Após anos e anos de luta racial, de incontáveis vítimas do preconceito, George Floyd, um negro americano, morto por um policial branco, mostra que tal fato, diferentemente de algumas situações extraordinárias que elenquei, se repete rotineiramente mundo afora. Nos Estados Unidos, o ex-atleta de basquete e futebol, amigo de Stephen Jackson. No Brasil, crianças como Ágatha, adolescentes como João Pedro e adultos como o músico Evandro Rosa dos Santos. No esporte, o ex-goleiro do Santos, Aranha; Daniel Alves nos tempos de Barcelona; Dentinho e Taison na Rússia e tantos outros. Todos negros, vítima de uma sociedade que ainda julga o ser humano pela cor da pele. Que mata simplesmente pela pigmentação que carregamos ou não no corpo.

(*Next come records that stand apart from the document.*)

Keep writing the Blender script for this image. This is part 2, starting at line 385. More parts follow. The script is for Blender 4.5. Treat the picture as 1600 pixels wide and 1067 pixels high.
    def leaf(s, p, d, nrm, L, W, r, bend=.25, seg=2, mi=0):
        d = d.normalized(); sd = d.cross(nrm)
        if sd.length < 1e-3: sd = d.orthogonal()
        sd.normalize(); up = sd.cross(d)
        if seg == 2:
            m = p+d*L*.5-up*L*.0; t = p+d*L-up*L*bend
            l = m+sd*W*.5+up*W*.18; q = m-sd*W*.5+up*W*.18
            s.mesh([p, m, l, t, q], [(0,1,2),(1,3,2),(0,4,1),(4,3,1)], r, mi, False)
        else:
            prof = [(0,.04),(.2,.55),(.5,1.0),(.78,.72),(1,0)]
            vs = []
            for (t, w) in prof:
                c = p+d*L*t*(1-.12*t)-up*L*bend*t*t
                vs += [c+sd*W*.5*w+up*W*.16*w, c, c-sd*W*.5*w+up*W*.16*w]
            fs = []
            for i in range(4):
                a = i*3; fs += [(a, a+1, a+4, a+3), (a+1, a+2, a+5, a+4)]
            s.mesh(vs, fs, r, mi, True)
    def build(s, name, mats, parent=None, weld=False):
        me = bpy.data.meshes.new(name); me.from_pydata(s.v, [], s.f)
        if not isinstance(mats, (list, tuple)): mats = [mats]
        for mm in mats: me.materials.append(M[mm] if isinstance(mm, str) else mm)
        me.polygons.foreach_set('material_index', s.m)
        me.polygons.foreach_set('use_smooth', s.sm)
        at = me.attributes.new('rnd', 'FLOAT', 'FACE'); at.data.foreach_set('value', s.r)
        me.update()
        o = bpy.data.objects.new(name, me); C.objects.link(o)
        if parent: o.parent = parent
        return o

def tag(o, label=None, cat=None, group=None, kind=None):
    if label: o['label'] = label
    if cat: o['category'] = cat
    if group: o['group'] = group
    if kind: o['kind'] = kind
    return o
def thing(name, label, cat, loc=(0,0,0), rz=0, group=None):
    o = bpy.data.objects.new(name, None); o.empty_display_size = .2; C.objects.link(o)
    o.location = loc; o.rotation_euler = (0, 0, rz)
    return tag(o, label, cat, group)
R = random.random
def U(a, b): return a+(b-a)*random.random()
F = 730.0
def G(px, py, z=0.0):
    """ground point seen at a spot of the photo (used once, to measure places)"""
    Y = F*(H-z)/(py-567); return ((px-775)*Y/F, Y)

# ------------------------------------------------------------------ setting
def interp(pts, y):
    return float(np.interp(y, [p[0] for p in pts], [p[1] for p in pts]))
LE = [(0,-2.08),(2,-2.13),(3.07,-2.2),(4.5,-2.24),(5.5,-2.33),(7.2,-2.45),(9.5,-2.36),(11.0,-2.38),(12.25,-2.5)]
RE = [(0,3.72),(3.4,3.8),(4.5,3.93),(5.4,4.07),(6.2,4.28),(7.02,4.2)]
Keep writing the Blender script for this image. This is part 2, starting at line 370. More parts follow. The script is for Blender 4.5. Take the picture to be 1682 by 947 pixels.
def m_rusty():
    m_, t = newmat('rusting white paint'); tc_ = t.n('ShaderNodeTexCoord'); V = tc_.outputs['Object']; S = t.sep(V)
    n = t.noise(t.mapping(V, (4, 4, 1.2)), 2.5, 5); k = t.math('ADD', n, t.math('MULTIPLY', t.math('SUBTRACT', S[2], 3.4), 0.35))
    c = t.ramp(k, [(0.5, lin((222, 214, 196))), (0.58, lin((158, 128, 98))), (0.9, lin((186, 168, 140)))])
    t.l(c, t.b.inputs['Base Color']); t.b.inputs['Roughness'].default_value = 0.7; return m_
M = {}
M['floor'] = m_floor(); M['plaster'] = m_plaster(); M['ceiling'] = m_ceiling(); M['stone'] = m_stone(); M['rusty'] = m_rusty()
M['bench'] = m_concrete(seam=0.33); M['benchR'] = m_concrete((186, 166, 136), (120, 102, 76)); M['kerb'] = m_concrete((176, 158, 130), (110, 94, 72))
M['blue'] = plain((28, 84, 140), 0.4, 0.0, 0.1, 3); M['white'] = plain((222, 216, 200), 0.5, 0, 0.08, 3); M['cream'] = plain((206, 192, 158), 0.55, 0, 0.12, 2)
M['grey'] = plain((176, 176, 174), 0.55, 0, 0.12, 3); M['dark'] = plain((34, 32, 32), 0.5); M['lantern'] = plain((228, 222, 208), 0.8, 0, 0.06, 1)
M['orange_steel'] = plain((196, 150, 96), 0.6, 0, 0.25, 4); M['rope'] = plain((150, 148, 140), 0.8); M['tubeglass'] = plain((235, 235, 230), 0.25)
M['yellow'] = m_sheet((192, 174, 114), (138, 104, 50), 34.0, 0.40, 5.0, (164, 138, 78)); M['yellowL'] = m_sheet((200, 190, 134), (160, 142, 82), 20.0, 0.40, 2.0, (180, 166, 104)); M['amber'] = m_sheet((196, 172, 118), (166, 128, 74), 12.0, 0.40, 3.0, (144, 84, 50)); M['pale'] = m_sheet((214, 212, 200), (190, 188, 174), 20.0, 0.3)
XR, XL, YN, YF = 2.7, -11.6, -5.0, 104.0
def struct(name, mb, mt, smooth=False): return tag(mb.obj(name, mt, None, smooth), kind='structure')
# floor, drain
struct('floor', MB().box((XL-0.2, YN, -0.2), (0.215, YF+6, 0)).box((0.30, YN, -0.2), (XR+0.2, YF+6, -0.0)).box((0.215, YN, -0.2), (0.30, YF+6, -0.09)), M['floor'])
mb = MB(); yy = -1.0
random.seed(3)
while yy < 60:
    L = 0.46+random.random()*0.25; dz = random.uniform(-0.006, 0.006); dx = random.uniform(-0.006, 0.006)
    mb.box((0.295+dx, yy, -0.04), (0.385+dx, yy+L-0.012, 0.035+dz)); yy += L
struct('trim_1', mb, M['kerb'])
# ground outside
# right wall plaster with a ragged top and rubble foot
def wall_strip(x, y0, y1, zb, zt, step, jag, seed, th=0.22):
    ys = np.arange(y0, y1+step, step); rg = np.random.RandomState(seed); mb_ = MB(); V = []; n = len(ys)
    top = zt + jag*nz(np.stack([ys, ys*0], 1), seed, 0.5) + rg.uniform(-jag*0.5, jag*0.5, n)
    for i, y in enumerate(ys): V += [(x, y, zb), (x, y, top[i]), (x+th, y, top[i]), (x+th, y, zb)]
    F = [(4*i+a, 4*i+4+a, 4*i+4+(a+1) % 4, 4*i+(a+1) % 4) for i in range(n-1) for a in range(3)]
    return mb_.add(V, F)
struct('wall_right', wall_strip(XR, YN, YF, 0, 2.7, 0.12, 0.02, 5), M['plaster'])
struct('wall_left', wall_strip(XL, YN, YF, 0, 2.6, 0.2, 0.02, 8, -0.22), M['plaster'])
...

Os protestos se multiplicam, as redes sociais enchem-se de manifestações em repúdio à morte do americano em Mineápolis, jogadores que já retornaram ao futebol solidarizam-se com a família de Floyd. Mas nada o trará de volta.

Para os mais otimistas, o sonho de que o preconceito se vá ligeiramente, assim como o coronavírus. Para pessimistas, como eu, a triste impressão de que esse é um problema de ordem mundial que muitas gerações e culturas, infelizmente, ainda verão.

A não ser que eu esteja enganada e, felizmente neste caso, tenha o privilégio de também testemunhar o dia em que todas as vidas importarão.